Untuk menjawab semua itu, berikut ini kita akan mengkaji secara ringkas kesimpulan yang kemudian menjadi jawaban bagi diri kita masing-masing sebagai warga negara Republik Indonesia.
Pertama, Demokrasi adalah sistem politik atau sistem pengambilan keputusan di dalam suatu lembaga, organisasi, atau negara, yang seluruh anggota atau warganya memiliki jatah kekuasaan yang sama besar.[1]

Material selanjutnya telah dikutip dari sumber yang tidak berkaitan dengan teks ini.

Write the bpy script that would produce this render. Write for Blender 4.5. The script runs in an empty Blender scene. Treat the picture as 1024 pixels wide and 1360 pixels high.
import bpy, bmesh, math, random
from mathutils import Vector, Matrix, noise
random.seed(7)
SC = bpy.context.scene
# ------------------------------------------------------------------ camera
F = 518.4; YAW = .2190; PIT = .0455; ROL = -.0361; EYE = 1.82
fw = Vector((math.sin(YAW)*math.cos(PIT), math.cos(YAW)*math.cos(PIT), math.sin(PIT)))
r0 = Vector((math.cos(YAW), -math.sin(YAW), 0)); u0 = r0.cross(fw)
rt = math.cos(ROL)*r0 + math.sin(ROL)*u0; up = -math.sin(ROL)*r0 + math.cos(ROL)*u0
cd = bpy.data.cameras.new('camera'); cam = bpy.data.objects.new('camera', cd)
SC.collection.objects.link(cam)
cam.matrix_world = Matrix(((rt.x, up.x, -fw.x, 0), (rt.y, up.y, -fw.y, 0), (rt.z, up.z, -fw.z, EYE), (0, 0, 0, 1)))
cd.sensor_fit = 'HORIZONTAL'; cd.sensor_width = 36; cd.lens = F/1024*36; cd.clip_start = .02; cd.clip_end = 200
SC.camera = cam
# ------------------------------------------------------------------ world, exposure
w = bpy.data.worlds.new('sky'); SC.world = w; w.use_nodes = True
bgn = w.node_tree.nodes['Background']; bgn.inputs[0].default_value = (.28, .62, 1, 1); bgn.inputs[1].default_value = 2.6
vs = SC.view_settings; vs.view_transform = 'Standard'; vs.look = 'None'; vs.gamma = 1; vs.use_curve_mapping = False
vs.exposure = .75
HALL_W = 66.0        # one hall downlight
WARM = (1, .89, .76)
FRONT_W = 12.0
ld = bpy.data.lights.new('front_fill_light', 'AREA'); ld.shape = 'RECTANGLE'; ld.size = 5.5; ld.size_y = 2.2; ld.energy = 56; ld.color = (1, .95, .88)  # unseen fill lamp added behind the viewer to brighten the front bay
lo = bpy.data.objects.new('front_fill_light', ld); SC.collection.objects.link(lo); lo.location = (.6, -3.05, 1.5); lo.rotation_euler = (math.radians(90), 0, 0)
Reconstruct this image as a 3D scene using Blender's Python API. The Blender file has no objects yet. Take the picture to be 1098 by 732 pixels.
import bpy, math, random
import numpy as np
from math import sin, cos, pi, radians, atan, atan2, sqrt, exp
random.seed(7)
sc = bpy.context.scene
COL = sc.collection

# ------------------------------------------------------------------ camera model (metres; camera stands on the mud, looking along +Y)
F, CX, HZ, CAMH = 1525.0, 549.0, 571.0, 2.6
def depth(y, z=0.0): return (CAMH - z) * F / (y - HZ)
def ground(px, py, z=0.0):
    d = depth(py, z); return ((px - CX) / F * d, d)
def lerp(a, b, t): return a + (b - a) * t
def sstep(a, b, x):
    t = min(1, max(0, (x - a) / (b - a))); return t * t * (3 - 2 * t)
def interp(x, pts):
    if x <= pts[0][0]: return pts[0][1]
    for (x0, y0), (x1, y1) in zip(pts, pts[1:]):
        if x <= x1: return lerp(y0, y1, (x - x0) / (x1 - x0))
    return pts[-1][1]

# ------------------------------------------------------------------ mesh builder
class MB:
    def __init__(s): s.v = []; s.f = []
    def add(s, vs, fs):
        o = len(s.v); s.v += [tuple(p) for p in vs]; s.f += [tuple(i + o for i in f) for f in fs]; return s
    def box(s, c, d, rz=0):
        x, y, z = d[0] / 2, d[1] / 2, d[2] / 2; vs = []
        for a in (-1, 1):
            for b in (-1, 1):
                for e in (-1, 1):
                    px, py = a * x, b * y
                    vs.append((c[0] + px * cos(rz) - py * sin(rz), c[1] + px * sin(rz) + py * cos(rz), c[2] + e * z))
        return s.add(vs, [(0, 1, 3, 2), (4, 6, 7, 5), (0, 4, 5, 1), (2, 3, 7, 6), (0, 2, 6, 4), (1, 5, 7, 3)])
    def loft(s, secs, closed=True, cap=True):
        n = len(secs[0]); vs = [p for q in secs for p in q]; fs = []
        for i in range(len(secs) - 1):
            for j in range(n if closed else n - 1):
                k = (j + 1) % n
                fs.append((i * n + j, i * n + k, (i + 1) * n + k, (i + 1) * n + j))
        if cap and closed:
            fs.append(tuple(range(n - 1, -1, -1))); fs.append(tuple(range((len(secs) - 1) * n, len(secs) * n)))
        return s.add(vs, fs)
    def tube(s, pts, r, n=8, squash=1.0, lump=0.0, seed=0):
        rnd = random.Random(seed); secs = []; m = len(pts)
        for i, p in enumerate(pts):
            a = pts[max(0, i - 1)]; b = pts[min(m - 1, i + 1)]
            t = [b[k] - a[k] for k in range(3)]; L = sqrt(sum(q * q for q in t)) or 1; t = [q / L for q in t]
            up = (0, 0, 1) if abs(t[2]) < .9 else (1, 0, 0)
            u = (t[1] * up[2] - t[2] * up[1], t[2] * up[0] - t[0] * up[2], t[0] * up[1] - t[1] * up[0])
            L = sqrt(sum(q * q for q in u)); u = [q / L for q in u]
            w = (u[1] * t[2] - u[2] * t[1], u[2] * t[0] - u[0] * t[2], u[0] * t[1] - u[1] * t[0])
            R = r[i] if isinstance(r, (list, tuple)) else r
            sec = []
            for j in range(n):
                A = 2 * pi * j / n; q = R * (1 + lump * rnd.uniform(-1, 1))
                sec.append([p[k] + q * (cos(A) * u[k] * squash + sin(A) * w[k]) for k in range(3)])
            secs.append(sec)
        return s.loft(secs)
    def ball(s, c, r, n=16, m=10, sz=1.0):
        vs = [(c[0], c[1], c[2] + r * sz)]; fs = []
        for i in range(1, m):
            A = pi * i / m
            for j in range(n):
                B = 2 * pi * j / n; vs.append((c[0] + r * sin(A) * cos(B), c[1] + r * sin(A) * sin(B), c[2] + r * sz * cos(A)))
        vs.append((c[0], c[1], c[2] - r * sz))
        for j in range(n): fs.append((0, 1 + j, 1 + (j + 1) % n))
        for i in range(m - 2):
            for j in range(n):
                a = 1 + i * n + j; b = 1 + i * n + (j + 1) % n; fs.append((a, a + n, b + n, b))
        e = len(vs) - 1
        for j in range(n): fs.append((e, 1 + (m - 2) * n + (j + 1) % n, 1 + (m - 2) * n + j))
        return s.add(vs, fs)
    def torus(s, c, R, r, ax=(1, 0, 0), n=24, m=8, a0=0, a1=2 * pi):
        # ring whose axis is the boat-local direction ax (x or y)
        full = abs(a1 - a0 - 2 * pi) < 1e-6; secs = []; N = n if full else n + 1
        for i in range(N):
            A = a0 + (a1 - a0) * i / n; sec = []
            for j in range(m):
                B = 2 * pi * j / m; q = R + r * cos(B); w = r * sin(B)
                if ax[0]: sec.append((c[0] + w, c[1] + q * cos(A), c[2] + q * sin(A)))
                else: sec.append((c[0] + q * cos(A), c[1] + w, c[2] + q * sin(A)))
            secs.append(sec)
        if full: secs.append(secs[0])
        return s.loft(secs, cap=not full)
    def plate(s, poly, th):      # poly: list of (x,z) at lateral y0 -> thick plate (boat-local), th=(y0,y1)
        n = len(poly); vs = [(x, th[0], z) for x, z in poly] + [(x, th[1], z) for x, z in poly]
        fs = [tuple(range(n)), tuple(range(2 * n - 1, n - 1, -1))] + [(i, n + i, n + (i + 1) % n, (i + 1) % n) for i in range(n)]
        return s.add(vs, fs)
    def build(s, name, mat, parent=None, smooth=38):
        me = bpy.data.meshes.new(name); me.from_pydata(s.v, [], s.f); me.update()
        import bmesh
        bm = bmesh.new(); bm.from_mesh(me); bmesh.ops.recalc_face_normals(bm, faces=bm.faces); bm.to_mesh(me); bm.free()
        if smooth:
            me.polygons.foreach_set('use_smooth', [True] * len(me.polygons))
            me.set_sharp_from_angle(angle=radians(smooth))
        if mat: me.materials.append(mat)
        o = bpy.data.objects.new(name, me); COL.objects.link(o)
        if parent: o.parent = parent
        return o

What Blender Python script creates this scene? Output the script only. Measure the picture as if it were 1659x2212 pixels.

Pemerintahan demokratis lazimnya dibanding-bandingkan dengan sistem pemerintahan oligarki (sistem pemerintahan yang dikendalikan oleh segelintir warga negara), dan sistem pemerintahan monarki (sistem pemerintahan yang dikendalikan oleh satu orang penguasa tunggal).
sumber (wikipedia)
Kedua, Oligarki (Bahasa Yunani: , Oligarkha) adalah bentuk pemerintahan yang kekuasaan politiknya secara efektif dipegang oleh kelompok elit kecil dari masyarakat, baik dibedakan menurut kekayaan, keluarga, atau militer. Istilah ini berasal dari kata dalam bahasa Yunani untuk "sedikit" ( ligon) dan "memerintah" sumber (wikipedia).
Ketiga, Visi PDIP pada poin c. Alat perjuangan untuk menentang segala bentuk individualisme dan untuk menghidupkan jiwa dan semangat gotong royong dalam kehidupan bermasyarakat, berbangsa dan bernegara (Eka Sila); www.pdiperjuangan.id
Keempat, Misi PDIP pada poin h. Sebagai poros kekuatan politik nasional wajib berperan aktif dalam menghidupkan spirit Dasa Sila Bandung untuk membangun konsolidasi dan solidaritas antar bangsa sebagai bentuk perlawanan terhadap liberalisme dan individualisme. (www.pdiperjuangan.id)
Poin diatas adalah sebagai alat penguji atau sebagai indikator sosial untuk mendapatkan jawaban ringkas terhadap politik bangsa ini.
Mengapa Visi dan Misi menjadi indikator untuk memahami partai politik? Tentu saja karena Visi dan Misi adalah rumusan yang dihasilkan melalui kesepakatan dan hal itu menjadi gambaran pekerjaan partai politik dalam jangka panjang dan tahapan jangka pendek menengah ke depan.